→ SET PROBLEM
Beginning with the line that contains "Recreate this scene", retype the entries below exactly, ending with the line that contains "PI = math.pi". Leave out any pictures.

++++++++++

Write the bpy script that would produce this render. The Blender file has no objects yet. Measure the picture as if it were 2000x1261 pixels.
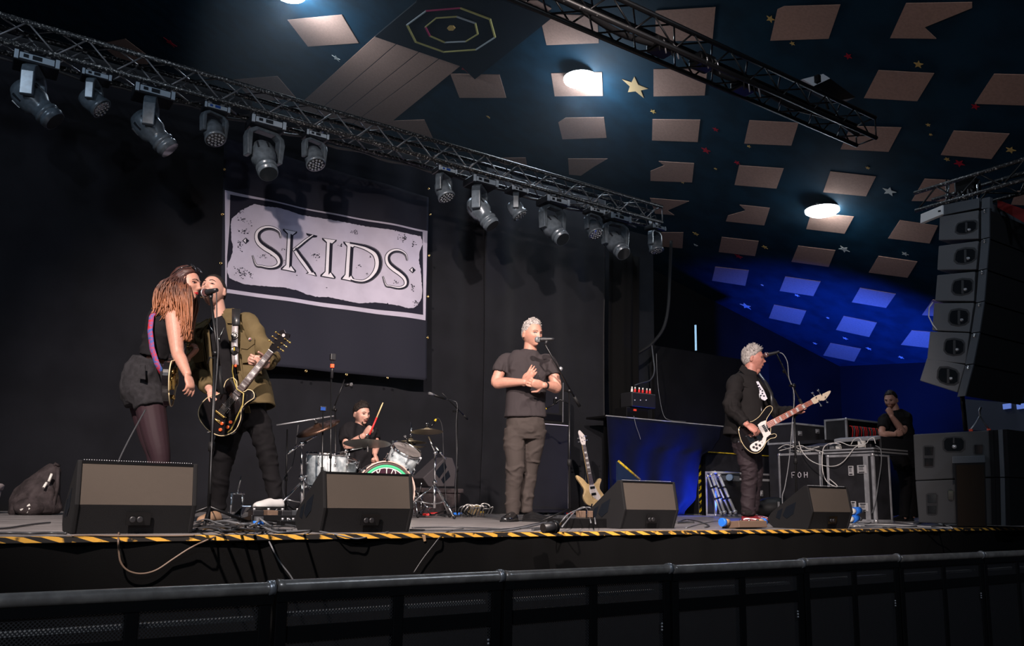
import bpy, math, random
from mathutils import Vector, Matrix, noise
random.seed(7)
scene = bpy.context.scene
COL = scene.collection
V = Vector
# ------------------------------------------------------------------ camera
CAM_F, PPX, PPY = 1600.0, 1000.0, 719.0          # focal length and principal point for a 2000x1261 frame
CAMP = V((0.0, -4.2, 0.2))
_yaw, _pit, _rol = math.radians(34), math.atan(.16), math.atan(.017)
FH = V((math.sin(_yaw), math.cos(_yaw), 0)); RH = V((math.cos(_yaw), -math.sin(_yaw), 0)); ZU = V((0, 0, 1))
CF = FH*math.cos(_pit) + ZU*math.sin(_pit); _u0 = -FH*math.sin(_pit) + ZU*math.cos(_pit)
CR = RH*math.cos(_rol) + _u0*math.sin(_rol); CU = -RH*math.sin(_rol) + _u0*math.cos(_rol)
cd = bpy.data.cameras.new('camera'); cam = bpy.data.objects.new('camera', cd); COL.objects.link(cam)
cam.matrix_world = Matrix(((CR.x, CU.x, -CF.x, CAMP.x), (CR.y, CU.y, -CF.y, CAMP.y), (CR.z, CU.z, -CF.z, CAMP.z), (0, 0, 0, 1)))
cd.sensor_width = 36; cd.lens = CAM_F*36/2000; cd.shift_y = (PPY-630.5)/2000; cd.clip_start = .05; cd.clip_end = 200
scene.camera = cam
# ------------------------------------------------------------------ world, exposure
w = bpy.data.worlds.new('world'); scene.world = w; w.use_nodes = True
w.node_tree.nodes['Background'].inputs[0].default_value = (.30, .36, .5, 1)
w.node_tree.nodes['Background'].inputs[1].default_value = .035
scene.view_settings.view_transform = 'Standard'; scene.view_settings.look = 'None'
scene.view_settings.gamma = 1; scene.view_settings.use_curve_mapping = False
scene.view_settings.exposure = 0.0
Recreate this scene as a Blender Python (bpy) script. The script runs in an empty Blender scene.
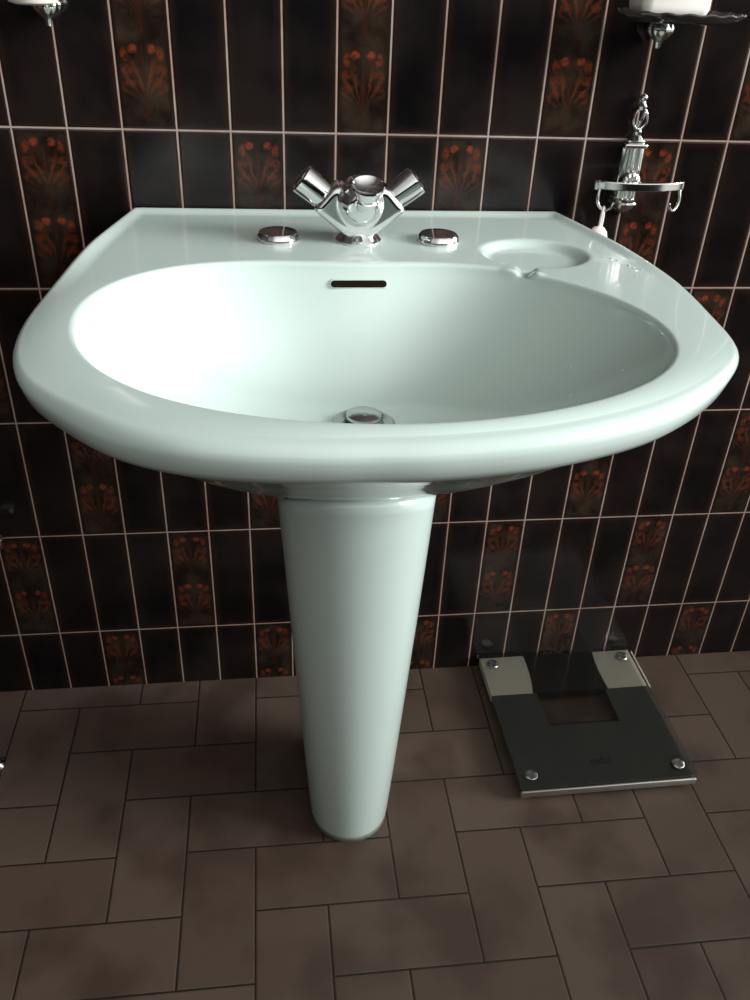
import bpy, bmesh, math, random
import numpy as np
from mathutils import Vector, Matrix
random.seed(4)
scene = bpy.context.scene
COL = scene.collection
PI = math.pi

# ------------------------------------------------------------------ helpers
def link(o): COL.objects.link(o); return o

def tag(o, label=None, cat=None, group=None, kind=None):
    if label: o['label'] = label
    if cat: o['category'] = cat
    if group: o['group'] = group
    if kind: o['kind'] = kind
    return o

def obj(name, bm, m, parent=None, smooth=True, angle=40):
    me = bpy.data.meshes.new(name)
    bmesh.ops.recalc_face_normals(bm, faces=bm.faces[:])
    bm.to_mesh(me); bm.free()
    if smooth:
        for p in me.polygons: p.use_smooth = True
        me.set_sharp_from_angle(angle=math.radians(angle))
    if m: me.materials.append(m)
    o = bpy.data.objects.new(name, me); link(o)
    if parent: o.parent = parent
    return o

def empty(name, loc=(0, 0, 0), rotz=0):
    o = bpy.data.objects.new(name, None); link(o)
    o.location = loc; o.rotation_euler = (0, 0, rotz); o.empty_display_size = .02
    return o

def add_box(bm, c, s, M=None, bevel=0, seg=2):
    r = bmesh.ops.create_cube(bm, size=1)
    vs = r['verts']
    bmesh.ops.scale(bm, verts=vs, vec=s)
    bmesh.ops.translate(bm, verts=vs, vec=c)
    if M: bmesh.ops.transform(bm, matrix=M, verts=vs)
    if bevel:
        es = list({e for v in vs for e in v.link_edges})
        bmesh.ops.bevel(bm, geom=es, offset=bevel, segments=seg, profile=.5, affect='EDGES')

def add_lathe(bm, prof, M=None, n=40):
    """prof: list of (r, z); closed with caps when r==0 at the ends"""
    M = M or Matrix()
    rings = []
    for r, z in prof:
        if r < 1e-7: rings.append([bm.verts.new(M @ Vector((0, 0, z)))])
        else: rings.append([bm.verts.new(M @ Vector((r*math.cos(2*PI*k/n), r*math.sin(2*PI*k/n), z))) for k in range(n)])
    for a, b in zip(rings, rings[1:]):
        for k in range(n):
            k2 = (k+1) % n
            if len(a) == 1 and len(b) == 1: continue
            if len(a) == 1: bm.faces.new((a[0], b[k], b[k2]))
            elif len(b) == 1: bm.faces.new((a[k], a[k2], b[0]))
            else: bm.faces.new((a[k], a[k2], b[k2], b[k]))
    return rings

def spline(pts, n=8, closed=False):
    P = [Vector(p) for p in pts]; out = []; N = len(P)
    segs = N if closed else N-1
    for i in range(segs):
        p0 = P[(i-1) % N] if closed or i > 0 else P[0]*2-P[1]
        p1, p2 = P[i], P[(i+1) % N]
        p3 = P[(i+2) % N] if closed or i+2 < N else P[-1]*2-P[-2]
        for k in range(n):
            t = k/n
            out.append(.5*((2*p1)+(p2-p0)*t+(2*p0-5*p1+4*p2-p3)*t*t+(3*p1-p0-3*p2+p3)*t**3))
    if not closed: out.append(P[-1].copy())
    return out

def add_tube(bm, pts, rad, n=12, ell=1.0):
    """tube along pts (Vectors); rad number or list; rounded ends; ell squashes the second axis"""
    P = [Vector(p) for p in pts]; N = len(P)
    R = [rad]*N if isinstance(rad, (int, float)) else list(rad)
    T = [(P[min(i+1, N-1)]-P[max(i-1, 0)]).normalized() for i in range(N)]
    up = Vector((0, 0, 1)) if abs(T[0].z) < .9 else Vector((0, 1, 0))
    rings = []; X = None
    for i in range(N):
        X = (up if X is None else X); X = (X - T[i]*X.dot(T[i])).normalized(); Y = T[i].cross(X)
        rings.append([bm.verts.new(P[i]+(X*math.cos(2*PI*k/n)+Y*math.sin(2*PI*k/n)*ell)*R[i]) for k in range(n)])
    for a, b in zip(rings, rings[1:]):
        for k in range(n): bm.faces.new((a[k], a[(k+1) % n], b[(k+1) % n], b[k]))
    for ring, p, t, s, r in ((rings[0], P[0], T[0], -1, R[0]), (rings[-1], P[-1], T[-1], 1, R[-1])):
        c = bm.verts.new(p+t*s*r*.6)
        mid = [bm.verts.new(p+(v.co-p)*.75+t*s*r*.4) for v in ring]
        for k in range(n):
            bm.faces.new((ring[k], ring[(k+1) % n], mid[(k+1) % n], mid[k]))
            bm.faces.new((mid[k], mid[(k+1) % n], c))

def add_prism(bm, poly, h, M=None, bevel=0):
    """extrude 2-D polygon (x, y) from z=0 to z=h"""
    M = M or Matrix()
    a = [bm.verts.new(M @ Vector((x, y, 0))) for x, y in poly]
    b = [bm.verts.new(M @ Vector((x, y, h))) for x, y in poly]
    n = len(poly)
    bm.faces.new(a[::-1]); top = bm.faces.new(b)
    for k in range(n): bm.faces.new((a[k], a[(k+1) % n], b[(k+1) % n], b[k]))
    if bevel:
        bmesh.ops.bevel(bm, geom=list(top.edges), offset=bevel, segments=2, profile=.5, affect='EDGES')

# ------------------------------------------------------------------ materials
class NT:
    """tiny node-tree writer"""
    def __init__(s, name):
        s.m = bpy.data.materials.new(name); s.m.use_nodes = True
        s.t = s.m.node_tree; s.t.nodes.clear()
        s.out = s.t.nodes.new('ShaderNodeOutputMaterial')
        s.b = s.t.nodes.new('ShaderNodeBsdfPrincipled'); s.t.links.new(s.b.outputs[0], s.out.inputs[0])
    def n(s, typ, **kw):
        x = s.t.nodes.new(typ)
        for k, v in kw.items(): setattr(x, k, v)
        return x
    def put(s, sock, v):
        if isinstance(v, bpy.types.NodeSocket): s.t.links.new(v, sock)
        else: sock.default_value = v
    def math(s, op, a, b=None, c=None, clamp=False):
        x = s.n('ShaderNodeMath', operation=op); x.use_clamp = clamp
        for i, v in enumerate((a, b, c)):
            if v is not None: s.put(x.inputs[i], v)
        return x.outputs[0]
    def step(s, v, lo, hi):          # smoothstep
        x = s.n('ShaderNodeMapRange', interpolation_type='SMOOTHSTEP')
        s.put(x.inputs[0], v); s.put(x.inputs[1], lo); s.put(x.inputs[2], hi)
        return x.outputs[0]
    def mix(s, f, a, b):
        x = s.n('ShaderNodeMix', data_type='RGBA')
        s.put(x.inputs[0], f); s.put(x.inputs[6], a); s.put(x.inputs[7], b)
        return x.outputs[2]
    def xyz(s, what='Object'):
        tc = s.n('ShaderNodeTexCoord'); sp = s.n('ShaderNodeSeparateXYZ')
        s.t.links.new(tc.outputs[what], sp.inputs[0]); s.coord = tc.outputs[what]
        return sp.outputs
    def noise(s, scale, detail=3, rough=.5, vec=None):
        x = s.n('ShaderNodeTexNoise'); x.inputs['Scale'].default_value = scale
        x.inputs['Detail'].default_value = detail; x.inputs['Roughness'].default_value = rough
        if vec is None:
            tc = s.n('ShaderNodeTexCoord'); vec = tc.outputs['Object']
        s.t.links.new(vec, x.inputs['Vector']); return x.outputs[0]
    def comb(s, a, b, c=0.0):
        x = s.n('ShaderNodeCombineXYZ')
        for i, v in enumerate((a, b, c)): s.put(x.inputs[i], v)
        return x.outputs[0]
    def rand(s, vec):
        x = s.n('ShaderNodeTexWhiteNoise', noise_dimensions='3D'); s.t.links.new(vec, x.inputs['Vector'])
        return x.outputs[0]
    def bump(s, h, strength=.3, dist=.001):
        x = s.n('ShaderNodeBump'); x.inputs['Strength'].default_value = strength; x.inputs['Distance'].default_value = dist
        s.t.links.new(h, x.inputs['Height']); s.t.links.new(x.outputs[0], s.b.inputs['Normal'])

def col(r, g, b): return (r, g, b, 1)
def srgb(r, g, b):
    f = lambda c: (c/255/12.92 if c/255 <= .04045 else ((c/255+.055)/1.055)**2.4)
    return (f(r), f(g), f(b), 1)

def simple(name, c, rough=.4, metal=0, nscale=0, namt=.15, bump=0, coat=0, aniso=0):
    m = NT(name); m.b.inputs['Metallic'].default_value = metal
    m.b.inputs['Roughness'].default_value = rough
    m.b.inputs['Coat Weight'].default_value = coat
    if nscale:
        n = m.noise(nscale)
        m.put(m.b.inputs['Base Color'], m.mix(n, tuple(x*(1-namt) for x in c[:3])+(1,), tuple(min(1, x*(1+namt)) for x in c[:3])+(1,)))
        if bump: m.bump(n, bump)
    else: m.b.inputs['Base Color'].default_value = c
    return m.m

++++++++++

→ SOLUTION FOR THIS TASK
Recreate this scene as a Blender Python (bpy) script. The script runs in an empty Blender scene.
import bpy, bmesh, math, random
import numpy as np
from mathutils import Vector, Matrix
random.seed(4)
scene = bpy.context.scene
COL = scene.collection
PI = math.pi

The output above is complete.